▶ Source excerpt
----------
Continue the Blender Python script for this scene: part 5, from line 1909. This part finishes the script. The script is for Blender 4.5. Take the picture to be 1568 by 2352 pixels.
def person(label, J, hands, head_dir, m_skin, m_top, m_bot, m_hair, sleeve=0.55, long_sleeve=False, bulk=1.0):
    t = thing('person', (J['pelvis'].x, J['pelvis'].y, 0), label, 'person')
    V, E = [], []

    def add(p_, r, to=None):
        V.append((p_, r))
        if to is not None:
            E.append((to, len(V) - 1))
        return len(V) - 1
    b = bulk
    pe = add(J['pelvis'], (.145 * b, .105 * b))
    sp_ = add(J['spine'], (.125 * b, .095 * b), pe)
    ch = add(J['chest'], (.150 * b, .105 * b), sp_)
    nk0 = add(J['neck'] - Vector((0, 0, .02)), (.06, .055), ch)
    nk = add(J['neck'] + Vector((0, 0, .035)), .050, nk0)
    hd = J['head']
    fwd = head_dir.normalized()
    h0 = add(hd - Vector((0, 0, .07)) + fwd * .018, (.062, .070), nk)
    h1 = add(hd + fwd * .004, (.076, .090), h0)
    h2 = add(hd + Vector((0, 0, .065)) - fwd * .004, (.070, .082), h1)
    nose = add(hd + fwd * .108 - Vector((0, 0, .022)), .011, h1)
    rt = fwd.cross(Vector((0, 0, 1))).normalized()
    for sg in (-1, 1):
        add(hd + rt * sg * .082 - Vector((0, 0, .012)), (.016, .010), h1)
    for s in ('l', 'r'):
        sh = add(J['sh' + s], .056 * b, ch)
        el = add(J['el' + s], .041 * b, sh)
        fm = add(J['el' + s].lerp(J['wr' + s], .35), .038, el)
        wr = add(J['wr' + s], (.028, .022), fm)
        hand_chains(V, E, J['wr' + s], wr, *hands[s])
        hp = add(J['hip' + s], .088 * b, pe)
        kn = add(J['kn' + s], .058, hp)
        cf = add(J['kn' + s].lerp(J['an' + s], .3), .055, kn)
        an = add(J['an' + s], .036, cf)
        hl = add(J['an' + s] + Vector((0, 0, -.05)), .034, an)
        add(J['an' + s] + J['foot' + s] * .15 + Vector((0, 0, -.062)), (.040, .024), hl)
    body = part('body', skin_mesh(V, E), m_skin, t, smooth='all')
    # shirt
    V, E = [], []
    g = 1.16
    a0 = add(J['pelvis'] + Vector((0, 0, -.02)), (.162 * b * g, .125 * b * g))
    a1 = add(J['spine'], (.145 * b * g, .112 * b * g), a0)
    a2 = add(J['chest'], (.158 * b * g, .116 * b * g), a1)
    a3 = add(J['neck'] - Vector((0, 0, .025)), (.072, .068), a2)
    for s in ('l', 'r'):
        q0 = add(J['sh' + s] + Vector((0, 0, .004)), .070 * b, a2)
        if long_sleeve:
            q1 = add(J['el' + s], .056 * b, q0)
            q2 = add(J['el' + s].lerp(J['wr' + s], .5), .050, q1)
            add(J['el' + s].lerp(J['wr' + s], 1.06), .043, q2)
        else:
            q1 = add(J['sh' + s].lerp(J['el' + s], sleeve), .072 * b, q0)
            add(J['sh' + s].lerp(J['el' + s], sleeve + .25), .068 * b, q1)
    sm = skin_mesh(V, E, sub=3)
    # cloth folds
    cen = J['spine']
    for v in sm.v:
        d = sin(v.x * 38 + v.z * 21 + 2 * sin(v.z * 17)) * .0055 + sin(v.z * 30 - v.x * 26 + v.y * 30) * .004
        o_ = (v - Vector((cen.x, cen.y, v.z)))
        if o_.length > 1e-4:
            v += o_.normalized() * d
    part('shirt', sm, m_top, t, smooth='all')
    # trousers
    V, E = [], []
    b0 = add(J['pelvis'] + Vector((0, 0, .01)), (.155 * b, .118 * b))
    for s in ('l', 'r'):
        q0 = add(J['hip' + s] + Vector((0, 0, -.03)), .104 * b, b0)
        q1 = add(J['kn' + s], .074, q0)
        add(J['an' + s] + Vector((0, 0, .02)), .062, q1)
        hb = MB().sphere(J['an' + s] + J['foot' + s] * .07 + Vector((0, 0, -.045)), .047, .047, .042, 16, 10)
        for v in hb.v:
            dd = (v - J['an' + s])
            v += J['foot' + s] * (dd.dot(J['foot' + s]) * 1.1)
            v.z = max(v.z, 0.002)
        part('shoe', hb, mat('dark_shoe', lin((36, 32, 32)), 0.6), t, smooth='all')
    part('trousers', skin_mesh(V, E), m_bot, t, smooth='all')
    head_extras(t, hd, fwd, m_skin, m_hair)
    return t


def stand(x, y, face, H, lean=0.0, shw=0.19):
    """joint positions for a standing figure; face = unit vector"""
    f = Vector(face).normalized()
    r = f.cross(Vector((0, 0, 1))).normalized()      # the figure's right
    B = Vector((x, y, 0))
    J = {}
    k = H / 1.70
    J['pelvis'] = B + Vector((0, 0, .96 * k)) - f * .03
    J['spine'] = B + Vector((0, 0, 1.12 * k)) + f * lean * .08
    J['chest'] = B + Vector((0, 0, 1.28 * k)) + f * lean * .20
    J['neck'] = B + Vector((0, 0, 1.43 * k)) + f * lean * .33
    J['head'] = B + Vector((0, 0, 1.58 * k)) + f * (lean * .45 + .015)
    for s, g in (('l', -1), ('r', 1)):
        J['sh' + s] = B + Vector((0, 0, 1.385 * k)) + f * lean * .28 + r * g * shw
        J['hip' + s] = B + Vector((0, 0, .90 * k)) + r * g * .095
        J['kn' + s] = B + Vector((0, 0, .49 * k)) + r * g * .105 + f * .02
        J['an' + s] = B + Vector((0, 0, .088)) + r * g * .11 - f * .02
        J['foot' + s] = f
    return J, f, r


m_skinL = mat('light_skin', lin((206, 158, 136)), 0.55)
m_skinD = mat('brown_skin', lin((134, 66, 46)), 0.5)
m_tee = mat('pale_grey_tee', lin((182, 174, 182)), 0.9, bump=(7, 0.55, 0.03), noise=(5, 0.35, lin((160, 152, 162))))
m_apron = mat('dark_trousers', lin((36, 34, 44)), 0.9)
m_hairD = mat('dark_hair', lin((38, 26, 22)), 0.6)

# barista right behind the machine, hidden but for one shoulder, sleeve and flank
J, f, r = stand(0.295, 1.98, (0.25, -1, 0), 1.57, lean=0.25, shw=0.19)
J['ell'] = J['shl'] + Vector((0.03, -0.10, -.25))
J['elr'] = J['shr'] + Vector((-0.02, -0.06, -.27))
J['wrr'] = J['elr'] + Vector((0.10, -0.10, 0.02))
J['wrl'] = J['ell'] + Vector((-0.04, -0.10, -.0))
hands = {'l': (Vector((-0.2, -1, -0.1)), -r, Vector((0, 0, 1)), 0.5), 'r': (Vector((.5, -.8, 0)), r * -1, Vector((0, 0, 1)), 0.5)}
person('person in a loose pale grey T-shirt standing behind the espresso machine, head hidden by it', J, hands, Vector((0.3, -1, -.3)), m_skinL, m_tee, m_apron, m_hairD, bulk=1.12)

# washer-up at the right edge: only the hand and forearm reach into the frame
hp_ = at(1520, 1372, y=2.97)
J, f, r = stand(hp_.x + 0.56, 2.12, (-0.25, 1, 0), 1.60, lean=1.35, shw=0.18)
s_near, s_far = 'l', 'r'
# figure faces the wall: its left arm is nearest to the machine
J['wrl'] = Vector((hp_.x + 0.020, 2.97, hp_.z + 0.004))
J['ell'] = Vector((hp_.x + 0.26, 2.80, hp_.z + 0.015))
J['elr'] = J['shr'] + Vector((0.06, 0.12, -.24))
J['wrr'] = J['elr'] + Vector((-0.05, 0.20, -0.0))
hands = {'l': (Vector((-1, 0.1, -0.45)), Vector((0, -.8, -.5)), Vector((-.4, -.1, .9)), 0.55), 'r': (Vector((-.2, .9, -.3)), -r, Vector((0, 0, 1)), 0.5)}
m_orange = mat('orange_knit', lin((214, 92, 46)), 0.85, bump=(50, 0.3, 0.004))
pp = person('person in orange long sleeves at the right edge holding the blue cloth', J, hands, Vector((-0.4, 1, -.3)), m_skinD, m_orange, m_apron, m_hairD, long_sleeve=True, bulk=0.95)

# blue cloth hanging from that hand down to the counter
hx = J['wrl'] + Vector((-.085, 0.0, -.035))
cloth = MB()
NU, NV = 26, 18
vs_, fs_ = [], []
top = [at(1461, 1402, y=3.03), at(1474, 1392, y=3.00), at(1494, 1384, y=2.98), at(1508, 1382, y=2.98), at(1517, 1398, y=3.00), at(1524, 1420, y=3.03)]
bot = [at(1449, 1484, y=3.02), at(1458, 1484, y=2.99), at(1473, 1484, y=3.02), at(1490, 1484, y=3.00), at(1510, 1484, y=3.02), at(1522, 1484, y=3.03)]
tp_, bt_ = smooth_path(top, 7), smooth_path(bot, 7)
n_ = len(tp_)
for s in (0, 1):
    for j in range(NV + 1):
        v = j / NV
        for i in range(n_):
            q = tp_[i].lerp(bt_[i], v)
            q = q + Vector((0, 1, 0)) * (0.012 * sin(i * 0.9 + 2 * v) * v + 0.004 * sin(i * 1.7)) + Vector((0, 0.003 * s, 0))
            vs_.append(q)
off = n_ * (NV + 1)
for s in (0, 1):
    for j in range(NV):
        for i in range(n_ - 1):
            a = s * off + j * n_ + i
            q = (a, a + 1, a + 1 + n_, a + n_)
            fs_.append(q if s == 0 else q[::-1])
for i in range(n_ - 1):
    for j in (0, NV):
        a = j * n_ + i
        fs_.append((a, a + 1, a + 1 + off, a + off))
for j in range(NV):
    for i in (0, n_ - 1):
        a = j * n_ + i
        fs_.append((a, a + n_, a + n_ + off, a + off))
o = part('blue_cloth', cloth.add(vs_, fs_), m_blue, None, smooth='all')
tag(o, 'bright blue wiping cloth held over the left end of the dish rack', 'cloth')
----------
▶ Work to be completed
Determine how many lines include the word "from" and report that number by itself.

▶ Full output
2